→ **PROVIDED RECORDS**:
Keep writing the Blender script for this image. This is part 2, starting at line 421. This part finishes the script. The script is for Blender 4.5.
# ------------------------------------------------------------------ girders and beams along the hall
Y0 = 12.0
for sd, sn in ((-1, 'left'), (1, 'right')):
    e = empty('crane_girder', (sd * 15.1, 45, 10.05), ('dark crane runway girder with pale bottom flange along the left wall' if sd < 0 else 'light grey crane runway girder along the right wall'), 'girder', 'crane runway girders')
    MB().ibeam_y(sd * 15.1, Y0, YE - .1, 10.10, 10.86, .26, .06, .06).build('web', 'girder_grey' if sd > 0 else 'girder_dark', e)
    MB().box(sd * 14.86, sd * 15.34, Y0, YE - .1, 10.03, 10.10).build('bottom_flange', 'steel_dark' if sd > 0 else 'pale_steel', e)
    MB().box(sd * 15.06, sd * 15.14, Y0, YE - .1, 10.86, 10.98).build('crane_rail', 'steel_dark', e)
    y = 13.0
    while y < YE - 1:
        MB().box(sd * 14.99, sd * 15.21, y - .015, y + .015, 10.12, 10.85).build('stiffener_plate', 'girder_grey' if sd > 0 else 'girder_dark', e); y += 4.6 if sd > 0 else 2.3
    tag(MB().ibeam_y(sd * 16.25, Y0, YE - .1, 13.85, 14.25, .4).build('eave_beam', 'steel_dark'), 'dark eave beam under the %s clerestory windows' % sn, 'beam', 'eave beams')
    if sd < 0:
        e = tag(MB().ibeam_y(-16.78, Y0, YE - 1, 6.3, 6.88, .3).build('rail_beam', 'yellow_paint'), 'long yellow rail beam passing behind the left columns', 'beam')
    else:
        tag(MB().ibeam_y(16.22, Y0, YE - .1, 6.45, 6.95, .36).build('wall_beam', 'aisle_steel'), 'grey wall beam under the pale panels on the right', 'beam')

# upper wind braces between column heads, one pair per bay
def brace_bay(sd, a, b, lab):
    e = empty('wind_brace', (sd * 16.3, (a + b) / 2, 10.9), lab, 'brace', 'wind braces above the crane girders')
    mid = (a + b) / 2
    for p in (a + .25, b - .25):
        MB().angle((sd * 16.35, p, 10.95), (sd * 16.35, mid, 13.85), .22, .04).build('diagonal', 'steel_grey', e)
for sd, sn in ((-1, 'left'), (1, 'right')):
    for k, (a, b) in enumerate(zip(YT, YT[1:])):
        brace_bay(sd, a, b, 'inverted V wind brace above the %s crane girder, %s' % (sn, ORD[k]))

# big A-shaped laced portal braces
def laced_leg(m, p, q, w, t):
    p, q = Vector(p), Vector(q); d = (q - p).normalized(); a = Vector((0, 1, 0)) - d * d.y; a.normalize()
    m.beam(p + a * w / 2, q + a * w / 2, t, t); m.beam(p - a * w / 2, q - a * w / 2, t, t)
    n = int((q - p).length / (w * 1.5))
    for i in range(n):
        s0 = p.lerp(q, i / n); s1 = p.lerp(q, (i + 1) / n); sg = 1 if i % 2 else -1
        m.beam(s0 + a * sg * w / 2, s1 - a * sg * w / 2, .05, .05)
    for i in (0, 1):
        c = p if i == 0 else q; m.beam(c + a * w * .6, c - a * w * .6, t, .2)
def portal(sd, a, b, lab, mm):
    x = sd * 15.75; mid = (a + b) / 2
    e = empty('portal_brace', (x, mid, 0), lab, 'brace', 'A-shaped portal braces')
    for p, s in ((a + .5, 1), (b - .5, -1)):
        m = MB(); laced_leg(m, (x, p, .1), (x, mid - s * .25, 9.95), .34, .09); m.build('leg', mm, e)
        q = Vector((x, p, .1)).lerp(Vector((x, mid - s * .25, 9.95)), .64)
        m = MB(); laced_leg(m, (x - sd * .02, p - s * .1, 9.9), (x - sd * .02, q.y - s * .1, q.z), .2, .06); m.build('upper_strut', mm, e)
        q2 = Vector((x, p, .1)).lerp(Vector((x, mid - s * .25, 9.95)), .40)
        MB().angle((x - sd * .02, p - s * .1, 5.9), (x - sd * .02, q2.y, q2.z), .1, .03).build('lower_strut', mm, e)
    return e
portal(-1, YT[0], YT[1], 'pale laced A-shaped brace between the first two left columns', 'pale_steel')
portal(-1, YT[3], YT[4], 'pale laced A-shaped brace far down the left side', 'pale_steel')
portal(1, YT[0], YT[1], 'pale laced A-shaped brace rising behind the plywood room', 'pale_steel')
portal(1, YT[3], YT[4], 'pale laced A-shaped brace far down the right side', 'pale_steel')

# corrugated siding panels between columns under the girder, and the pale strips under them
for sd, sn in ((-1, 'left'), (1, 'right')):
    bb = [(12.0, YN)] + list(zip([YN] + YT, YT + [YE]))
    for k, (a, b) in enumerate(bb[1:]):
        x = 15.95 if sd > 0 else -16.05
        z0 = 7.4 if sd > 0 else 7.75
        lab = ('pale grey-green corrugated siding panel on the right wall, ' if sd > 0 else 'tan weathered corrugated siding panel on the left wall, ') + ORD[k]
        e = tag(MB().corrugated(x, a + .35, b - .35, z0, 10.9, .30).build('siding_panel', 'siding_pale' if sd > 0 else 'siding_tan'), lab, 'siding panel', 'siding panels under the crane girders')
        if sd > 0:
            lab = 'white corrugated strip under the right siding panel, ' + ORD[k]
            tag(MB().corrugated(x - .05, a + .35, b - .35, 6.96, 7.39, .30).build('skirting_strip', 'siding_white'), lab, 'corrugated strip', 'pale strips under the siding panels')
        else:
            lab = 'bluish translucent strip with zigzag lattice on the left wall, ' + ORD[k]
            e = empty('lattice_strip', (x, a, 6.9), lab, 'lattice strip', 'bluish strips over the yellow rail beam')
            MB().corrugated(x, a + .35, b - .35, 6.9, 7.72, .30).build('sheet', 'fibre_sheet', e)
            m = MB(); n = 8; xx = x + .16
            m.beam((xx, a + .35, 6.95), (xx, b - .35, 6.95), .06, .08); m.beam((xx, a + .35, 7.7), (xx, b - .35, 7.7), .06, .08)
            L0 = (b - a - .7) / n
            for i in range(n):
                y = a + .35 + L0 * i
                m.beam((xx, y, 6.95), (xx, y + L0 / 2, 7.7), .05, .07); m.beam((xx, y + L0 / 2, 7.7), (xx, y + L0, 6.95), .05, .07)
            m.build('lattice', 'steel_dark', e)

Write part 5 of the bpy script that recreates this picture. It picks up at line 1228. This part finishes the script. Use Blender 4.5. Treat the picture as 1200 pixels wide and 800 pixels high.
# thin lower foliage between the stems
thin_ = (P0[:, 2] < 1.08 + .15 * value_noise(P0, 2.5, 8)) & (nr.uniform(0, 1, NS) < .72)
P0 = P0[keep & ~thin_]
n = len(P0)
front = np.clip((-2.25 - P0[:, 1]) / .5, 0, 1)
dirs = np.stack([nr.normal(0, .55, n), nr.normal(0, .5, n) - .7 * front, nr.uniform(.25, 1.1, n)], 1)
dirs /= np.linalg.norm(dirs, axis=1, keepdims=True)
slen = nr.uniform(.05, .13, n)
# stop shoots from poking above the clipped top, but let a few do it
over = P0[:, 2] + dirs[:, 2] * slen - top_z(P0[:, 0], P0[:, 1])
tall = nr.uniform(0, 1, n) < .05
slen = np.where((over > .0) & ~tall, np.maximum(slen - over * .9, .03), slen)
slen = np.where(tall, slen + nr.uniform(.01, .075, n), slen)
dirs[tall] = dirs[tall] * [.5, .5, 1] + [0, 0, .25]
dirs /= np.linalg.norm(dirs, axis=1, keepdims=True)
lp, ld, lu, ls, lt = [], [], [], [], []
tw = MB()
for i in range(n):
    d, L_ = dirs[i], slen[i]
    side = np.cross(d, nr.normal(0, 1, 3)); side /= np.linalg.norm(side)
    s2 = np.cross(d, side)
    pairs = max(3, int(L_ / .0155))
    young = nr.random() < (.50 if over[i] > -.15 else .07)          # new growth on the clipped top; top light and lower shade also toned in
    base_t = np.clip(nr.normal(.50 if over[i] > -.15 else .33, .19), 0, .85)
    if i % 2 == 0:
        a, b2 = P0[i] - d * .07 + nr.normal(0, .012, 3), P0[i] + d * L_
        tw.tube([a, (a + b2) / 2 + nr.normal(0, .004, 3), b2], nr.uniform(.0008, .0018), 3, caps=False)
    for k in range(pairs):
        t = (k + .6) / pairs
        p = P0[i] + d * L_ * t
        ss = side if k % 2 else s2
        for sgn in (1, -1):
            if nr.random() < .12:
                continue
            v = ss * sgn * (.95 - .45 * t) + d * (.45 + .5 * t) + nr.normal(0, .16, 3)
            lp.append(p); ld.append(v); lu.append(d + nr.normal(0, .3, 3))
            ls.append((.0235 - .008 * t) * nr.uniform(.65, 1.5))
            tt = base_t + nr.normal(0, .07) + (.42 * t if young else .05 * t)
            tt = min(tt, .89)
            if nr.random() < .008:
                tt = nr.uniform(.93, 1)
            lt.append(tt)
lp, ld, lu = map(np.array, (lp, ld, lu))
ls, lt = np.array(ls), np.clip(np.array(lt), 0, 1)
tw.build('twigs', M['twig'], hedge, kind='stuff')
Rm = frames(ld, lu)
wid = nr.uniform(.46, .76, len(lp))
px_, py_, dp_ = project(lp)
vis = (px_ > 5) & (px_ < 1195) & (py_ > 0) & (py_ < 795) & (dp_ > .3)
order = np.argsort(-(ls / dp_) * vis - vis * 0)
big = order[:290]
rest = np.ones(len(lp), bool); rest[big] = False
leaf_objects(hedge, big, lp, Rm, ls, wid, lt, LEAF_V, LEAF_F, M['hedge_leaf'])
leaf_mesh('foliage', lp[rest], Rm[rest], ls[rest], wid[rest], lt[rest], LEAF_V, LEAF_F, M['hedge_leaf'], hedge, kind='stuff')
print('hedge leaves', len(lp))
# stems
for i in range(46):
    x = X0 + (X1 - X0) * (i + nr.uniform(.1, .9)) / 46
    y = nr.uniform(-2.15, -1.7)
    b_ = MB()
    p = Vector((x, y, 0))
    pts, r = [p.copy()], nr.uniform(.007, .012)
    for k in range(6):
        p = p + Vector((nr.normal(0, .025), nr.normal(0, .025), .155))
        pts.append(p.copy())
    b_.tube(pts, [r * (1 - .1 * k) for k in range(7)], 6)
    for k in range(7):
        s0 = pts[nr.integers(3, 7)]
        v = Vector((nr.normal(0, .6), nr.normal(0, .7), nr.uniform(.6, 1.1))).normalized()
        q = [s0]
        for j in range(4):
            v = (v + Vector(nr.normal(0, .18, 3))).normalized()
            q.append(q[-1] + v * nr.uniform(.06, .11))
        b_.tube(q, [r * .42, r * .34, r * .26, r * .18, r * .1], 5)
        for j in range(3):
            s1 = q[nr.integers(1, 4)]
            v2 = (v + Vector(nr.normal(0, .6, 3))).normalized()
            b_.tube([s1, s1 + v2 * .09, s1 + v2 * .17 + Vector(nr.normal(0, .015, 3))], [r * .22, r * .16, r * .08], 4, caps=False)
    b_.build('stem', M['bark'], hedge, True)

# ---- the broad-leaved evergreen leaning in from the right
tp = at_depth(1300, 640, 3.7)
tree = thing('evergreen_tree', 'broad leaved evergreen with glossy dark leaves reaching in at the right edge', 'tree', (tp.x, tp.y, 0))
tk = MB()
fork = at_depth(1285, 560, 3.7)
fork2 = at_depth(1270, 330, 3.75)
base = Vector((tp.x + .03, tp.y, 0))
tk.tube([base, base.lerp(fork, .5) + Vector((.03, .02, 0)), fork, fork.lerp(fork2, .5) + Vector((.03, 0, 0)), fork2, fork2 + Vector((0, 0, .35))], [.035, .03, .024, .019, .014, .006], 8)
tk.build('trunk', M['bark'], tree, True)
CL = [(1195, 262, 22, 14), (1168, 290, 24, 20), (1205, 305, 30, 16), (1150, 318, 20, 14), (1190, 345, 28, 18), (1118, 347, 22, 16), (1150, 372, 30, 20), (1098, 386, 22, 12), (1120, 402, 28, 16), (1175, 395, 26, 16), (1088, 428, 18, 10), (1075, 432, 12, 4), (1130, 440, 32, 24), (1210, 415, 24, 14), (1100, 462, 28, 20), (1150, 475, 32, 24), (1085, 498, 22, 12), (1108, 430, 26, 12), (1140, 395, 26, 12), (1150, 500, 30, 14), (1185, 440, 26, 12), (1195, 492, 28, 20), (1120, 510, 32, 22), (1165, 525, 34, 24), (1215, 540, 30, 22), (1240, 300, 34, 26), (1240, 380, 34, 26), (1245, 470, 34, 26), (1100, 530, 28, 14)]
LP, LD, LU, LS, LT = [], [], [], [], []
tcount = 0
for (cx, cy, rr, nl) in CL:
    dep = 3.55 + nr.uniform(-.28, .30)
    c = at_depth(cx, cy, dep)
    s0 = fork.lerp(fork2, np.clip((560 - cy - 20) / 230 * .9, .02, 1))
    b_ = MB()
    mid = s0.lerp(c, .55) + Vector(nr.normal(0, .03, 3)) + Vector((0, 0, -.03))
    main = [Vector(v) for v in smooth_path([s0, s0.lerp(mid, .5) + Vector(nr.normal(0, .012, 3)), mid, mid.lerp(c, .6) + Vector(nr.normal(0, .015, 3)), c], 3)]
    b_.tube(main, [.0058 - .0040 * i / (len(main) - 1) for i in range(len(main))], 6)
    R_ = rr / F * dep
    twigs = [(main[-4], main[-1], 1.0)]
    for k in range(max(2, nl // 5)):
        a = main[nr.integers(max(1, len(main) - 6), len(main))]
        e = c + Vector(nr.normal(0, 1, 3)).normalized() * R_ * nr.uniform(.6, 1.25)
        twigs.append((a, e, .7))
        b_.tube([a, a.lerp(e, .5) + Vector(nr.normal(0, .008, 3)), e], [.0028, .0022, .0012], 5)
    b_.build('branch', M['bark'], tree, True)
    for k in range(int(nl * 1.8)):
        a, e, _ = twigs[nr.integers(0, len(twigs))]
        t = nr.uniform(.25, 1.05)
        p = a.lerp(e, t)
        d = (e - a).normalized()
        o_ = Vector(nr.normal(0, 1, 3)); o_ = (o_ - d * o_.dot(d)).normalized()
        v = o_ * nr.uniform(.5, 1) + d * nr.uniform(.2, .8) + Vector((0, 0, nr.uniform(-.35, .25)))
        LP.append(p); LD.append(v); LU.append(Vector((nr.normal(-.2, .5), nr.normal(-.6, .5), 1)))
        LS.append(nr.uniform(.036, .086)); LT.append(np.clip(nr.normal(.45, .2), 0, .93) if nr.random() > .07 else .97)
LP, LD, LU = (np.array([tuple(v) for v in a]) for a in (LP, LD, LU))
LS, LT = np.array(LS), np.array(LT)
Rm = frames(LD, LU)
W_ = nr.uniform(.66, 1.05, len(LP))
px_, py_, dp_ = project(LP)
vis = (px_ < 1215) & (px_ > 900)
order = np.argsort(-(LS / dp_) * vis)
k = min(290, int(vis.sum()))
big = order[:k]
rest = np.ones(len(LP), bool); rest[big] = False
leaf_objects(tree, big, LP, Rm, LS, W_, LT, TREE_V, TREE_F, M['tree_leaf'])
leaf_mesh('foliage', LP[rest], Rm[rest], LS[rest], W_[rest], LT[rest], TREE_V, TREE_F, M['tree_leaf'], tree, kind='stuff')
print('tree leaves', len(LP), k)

→ **EXERCISE DIRECTIONS**:
Exactly the lines above from the one with "tt = min(tt, .89)" to the one with "wid = nr.uniform(.46, .76, len(lp))", both included, are to be quoted; leave the rest out.

→ **EXPECTED ANSWER**:
            tt = min(tt, .89)
            if nr.random() < .008:
                tt = nr.uniform(.93, 1)
            lt.append(tt)
lp, ld, lu = map(np.array, (lp, ld, lu))
ls, lt = np.array(ls), np.clip(np.array(lt), 0, 1)
tw.build('twigs', M['twig'], hedge, kind='stuff')
Rm = frames(ld, lu)
wid = nr.uniform(.46, .76, len(lp))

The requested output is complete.